An IT giant's plans to double its workforce on the Easter Ross Peninsula have been warmly welcomed as it is an area where jobs announcements at Christmas can still trigger bitter memories.

This because just three miles from Fujitsu's base at Alness lies the town of Invergordon whose aluminium smelter closed at Christmas 1981 with the loss of 890 jobs. The near 40 IT jobs to be created by the Japanese multi-national may be modest in comparison, but there is growing confidence they will not be the last as the area grows in importance to corporate strategy.

The announcement also underlines the restoration of the company's reputation in the north following a troubled time over the £66m contract with the Highland Council, to upgrade and maintain the computer network in every school and local authority office across the region.

Councillors and local press did not hold back in their public criticism, but a steady hand arrived three years ago to take the tiller and steer a surer Highland course. Jim Brophy, Fujitsu's Client Director, admits it wasn't the happiest time for the company in the north "But it was probably the largest transformation programme ever undertaken by a local authority. "

He fixed things, and made sure others were taught how to do the same. The now more amicable relationship with the Highland Council runs till 2016 when the work must go back out to tender, but before then Jim Brophy is confident other local authority contracts will be won.

They will be serviced from Alness, wherever they be in the UK - "We are now promoting the Alness desk as Fujitsu's UK centre for our public sector customers." In anticipation the local team has already moved into larger premises in the Ross-shire town from where they also service the Highland Council contract and those of other clients.

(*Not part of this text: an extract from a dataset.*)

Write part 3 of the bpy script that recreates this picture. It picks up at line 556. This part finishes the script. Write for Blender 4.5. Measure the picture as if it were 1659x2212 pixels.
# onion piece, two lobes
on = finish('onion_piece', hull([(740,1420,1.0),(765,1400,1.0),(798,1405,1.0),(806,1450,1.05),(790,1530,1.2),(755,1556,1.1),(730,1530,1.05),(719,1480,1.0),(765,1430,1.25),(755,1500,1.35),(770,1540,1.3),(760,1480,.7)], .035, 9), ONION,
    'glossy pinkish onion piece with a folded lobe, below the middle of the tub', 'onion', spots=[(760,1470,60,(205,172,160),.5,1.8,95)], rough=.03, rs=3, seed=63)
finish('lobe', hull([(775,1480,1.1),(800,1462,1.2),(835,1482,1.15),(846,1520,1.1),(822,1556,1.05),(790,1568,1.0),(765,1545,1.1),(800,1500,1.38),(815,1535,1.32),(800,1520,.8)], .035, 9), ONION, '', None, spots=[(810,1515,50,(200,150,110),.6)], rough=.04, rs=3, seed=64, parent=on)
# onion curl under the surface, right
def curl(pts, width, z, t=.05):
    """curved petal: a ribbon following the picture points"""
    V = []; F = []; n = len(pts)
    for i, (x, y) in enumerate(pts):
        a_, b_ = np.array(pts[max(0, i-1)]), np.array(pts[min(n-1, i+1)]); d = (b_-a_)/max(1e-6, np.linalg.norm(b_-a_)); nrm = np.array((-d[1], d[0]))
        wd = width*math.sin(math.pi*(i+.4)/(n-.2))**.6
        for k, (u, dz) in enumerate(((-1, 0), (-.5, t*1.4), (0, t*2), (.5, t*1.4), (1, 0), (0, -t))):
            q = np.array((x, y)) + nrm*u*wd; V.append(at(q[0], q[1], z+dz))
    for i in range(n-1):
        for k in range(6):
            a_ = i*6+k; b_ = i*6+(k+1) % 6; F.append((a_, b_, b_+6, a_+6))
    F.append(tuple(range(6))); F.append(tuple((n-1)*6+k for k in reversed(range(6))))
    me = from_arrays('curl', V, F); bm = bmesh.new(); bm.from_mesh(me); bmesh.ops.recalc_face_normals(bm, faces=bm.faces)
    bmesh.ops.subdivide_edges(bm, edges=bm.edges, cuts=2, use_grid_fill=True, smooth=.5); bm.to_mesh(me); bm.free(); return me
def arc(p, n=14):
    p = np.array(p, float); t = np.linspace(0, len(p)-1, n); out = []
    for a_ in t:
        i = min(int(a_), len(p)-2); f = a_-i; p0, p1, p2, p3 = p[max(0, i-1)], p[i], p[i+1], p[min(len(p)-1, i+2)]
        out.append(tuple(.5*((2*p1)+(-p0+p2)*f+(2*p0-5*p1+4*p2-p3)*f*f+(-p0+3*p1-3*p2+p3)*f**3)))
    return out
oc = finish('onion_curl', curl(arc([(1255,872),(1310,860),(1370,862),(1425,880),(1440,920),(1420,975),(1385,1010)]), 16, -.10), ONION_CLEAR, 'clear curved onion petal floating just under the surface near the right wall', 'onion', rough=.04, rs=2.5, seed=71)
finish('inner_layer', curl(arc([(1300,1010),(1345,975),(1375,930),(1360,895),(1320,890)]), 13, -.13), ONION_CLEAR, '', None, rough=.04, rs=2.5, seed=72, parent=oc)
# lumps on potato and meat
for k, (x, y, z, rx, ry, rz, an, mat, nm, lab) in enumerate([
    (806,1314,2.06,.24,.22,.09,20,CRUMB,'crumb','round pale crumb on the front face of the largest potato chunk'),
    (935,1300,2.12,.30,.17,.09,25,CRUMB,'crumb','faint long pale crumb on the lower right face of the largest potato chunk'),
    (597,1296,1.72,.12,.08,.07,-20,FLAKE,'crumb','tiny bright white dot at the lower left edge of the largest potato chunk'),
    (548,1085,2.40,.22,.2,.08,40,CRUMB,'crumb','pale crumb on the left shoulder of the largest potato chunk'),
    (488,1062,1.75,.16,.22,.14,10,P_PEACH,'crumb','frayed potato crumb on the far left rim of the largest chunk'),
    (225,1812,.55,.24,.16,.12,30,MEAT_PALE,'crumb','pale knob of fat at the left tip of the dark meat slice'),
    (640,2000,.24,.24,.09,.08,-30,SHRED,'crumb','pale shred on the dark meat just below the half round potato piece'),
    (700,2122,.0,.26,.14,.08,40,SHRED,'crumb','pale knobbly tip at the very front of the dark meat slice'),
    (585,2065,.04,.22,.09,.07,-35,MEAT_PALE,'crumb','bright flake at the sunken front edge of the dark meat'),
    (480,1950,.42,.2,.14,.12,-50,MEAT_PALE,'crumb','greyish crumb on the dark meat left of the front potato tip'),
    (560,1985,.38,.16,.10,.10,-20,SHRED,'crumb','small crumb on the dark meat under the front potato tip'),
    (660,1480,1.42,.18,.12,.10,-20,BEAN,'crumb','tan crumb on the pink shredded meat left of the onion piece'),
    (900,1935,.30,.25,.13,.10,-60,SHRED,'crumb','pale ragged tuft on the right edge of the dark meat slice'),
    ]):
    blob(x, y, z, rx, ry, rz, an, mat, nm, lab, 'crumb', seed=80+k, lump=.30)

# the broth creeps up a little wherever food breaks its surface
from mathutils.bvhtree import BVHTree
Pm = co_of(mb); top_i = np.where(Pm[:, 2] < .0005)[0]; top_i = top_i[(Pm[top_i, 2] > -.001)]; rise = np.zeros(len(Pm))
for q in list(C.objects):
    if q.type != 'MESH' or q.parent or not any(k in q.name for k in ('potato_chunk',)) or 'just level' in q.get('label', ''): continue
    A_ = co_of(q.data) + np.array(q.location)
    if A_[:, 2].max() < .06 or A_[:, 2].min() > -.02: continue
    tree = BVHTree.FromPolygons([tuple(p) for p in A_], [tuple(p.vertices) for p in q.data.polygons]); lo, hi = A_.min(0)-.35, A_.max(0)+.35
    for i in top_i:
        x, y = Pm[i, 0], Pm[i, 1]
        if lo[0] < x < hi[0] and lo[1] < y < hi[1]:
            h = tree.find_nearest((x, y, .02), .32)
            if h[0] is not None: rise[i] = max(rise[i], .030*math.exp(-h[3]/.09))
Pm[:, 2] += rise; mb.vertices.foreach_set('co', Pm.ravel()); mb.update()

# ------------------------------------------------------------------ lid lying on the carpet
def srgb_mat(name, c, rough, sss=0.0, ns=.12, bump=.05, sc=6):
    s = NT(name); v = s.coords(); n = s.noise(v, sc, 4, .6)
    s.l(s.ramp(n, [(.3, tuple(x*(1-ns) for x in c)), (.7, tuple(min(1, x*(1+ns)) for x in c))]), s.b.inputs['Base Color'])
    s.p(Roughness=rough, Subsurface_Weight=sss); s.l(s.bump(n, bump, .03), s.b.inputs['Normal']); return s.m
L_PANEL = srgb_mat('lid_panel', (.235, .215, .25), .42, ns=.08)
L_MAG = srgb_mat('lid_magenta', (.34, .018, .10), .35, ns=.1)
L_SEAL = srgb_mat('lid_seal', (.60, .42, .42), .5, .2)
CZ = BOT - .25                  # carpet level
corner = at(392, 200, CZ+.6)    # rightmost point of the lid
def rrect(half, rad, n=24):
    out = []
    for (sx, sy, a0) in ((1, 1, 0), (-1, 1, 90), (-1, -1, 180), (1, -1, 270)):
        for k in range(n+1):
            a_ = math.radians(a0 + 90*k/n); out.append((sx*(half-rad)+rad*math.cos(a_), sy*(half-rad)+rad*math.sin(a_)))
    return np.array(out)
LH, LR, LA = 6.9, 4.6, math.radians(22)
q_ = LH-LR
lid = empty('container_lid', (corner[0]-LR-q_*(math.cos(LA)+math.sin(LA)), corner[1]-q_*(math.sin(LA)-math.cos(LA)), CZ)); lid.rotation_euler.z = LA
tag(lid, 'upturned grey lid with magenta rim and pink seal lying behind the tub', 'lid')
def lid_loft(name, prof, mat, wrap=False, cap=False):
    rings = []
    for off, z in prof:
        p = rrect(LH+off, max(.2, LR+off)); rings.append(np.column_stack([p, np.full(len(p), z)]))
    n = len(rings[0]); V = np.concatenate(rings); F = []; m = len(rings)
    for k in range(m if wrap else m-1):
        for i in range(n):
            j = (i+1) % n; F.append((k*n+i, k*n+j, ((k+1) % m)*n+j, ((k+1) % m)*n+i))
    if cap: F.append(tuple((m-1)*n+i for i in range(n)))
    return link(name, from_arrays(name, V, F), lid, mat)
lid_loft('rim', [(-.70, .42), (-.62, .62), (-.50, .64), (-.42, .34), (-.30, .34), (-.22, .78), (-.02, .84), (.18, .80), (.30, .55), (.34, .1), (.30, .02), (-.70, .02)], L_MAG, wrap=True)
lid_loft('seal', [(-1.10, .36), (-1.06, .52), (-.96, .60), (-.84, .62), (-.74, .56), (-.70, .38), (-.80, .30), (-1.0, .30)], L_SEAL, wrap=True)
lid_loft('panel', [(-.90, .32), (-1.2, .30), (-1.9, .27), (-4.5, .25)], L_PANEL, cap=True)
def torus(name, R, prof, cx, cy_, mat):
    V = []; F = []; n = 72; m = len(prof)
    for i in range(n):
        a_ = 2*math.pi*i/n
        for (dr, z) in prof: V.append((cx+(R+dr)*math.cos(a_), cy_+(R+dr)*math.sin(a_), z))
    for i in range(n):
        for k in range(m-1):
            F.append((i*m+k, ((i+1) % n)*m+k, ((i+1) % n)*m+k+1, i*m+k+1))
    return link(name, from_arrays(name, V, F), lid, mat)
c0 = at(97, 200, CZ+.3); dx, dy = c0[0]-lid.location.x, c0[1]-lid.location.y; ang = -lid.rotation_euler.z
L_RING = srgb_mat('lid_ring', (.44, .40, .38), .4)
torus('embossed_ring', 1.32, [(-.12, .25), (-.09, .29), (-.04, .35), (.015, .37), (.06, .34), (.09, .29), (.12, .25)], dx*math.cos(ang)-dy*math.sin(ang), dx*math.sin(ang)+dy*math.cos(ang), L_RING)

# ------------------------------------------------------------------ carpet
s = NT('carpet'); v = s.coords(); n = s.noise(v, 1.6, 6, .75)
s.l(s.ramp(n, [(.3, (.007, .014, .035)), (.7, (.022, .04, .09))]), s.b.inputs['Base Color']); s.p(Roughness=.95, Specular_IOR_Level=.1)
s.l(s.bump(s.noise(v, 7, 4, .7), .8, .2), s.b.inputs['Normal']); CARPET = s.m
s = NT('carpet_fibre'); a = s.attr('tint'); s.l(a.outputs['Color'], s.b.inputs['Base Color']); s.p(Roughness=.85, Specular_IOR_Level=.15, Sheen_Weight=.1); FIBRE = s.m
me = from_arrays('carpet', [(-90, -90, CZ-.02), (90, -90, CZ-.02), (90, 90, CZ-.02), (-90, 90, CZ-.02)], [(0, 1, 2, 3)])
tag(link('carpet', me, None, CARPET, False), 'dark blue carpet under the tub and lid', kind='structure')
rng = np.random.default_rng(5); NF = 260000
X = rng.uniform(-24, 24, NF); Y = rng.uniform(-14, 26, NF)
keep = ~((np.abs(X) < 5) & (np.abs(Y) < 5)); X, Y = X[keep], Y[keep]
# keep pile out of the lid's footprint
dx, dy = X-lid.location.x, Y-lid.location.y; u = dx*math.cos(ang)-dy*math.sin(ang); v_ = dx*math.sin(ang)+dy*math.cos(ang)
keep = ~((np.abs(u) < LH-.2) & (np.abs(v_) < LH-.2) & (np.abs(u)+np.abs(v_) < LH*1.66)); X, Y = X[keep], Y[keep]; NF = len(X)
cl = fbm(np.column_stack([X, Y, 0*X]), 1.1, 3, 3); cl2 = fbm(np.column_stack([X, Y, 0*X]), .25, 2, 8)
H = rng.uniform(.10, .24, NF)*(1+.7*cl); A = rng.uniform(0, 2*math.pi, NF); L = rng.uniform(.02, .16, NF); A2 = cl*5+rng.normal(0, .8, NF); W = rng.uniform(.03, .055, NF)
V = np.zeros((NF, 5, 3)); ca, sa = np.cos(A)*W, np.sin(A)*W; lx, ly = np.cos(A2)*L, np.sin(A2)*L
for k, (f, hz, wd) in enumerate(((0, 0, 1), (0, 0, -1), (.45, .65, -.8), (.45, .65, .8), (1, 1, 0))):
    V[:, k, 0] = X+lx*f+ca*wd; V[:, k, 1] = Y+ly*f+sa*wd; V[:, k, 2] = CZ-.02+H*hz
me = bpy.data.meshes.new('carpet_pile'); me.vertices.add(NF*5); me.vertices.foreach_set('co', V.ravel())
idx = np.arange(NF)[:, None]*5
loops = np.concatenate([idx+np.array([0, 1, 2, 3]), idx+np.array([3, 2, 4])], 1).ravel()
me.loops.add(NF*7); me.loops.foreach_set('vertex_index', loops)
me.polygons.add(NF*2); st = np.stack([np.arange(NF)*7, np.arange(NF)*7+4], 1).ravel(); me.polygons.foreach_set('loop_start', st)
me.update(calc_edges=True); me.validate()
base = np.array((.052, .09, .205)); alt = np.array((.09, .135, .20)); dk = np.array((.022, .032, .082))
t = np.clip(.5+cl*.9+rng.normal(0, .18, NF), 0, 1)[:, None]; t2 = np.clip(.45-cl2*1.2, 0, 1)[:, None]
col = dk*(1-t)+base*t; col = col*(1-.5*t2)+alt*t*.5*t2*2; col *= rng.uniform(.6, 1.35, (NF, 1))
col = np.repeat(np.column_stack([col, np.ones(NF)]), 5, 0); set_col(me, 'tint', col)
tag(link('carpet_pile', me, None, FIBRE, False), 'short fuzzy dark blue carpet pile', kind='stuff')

Fujitsu also already employs around 100 staff in Inverness. Jim Brophy says the Highland staff are key to the expansion: "The quality of staff is really high. I think the culture in the Highlands seems to fit a customer service environment. The staff seem to instinctively understand the need to provide quality of contact when clients get in touch seeking help. That first point of contact provides the all important client perception of Fujitsu. A customer having to wait, or go somewhere else to get their problem fixed, can be so damaging to the company."

So Fujitsu ensures all staff members are properly trained to help their customers, whether it be a local authority official coming back from holiday and forgetting his password to a laptop in a school behaving strangely.

But Fujitsu is also involved in more pioneering work in the Highlands. It has launched a pilot project to link a high performance computing (HPC) network hub in Inverness and Easter Ross with computer clusters in other parts of the UK, as well as in Europe, China, Japan and the US.

It means particular tasks, can be completed in minutes or hours rather than days or even weeks. Jim Brophy explains:"For example if a firm needs to create an animation, they have to render it or transpose it into a format that can be used in the film industry, that requires real heavy processing. There is a firm which found that this was taking two to three weeks, but with HPC we have reduced that to 26 minutes. If you think what it could for a small business, it unblocks their whole schedule of work. "But also companies that do fluid dynamics calculations in the oil industry, or wind power generation calculations in the renewable energy sector, are faced with really heaving computing challenges and that's where HPC can help."

So in the next few weeks we will pick two organisations to run the pilot." He is excited about the potential of HPC to attract a wide range of significant commercial players to do business in the Highlands as well as the likes of the University of the Highlands and Islands. He believes HPC could act as a Highland magnet for new inward investment as well as research and development.

It has all been inspired by proposals for a Highland Science Skills Academy aimed at growing science, IT and technology careers. Fujitsu is working with the Highland Council and the group Energy North to develop the HPC idea.

A product of Our Lady's High School in Motherwell and an early computer studies course at Bell College of Technology in Hamilton (now part of the University of the West of Scotland), he launched his career Honeywell Control Systems in Newhouse in1980. Then onwards through Bull Information Systems, Integris, Steria Ltd, Carillion and Capita to Fujitsu, punctuated by takeovers and TUPE transfers.

But he recognised very early in his time at Honeywell that a lifetime of continually updating his technical skills lay ahead in the brave new world of IT. So he decided to move into the service management arena which was still in its infancy. There are many in the Highlands today who are pleased he made the jump.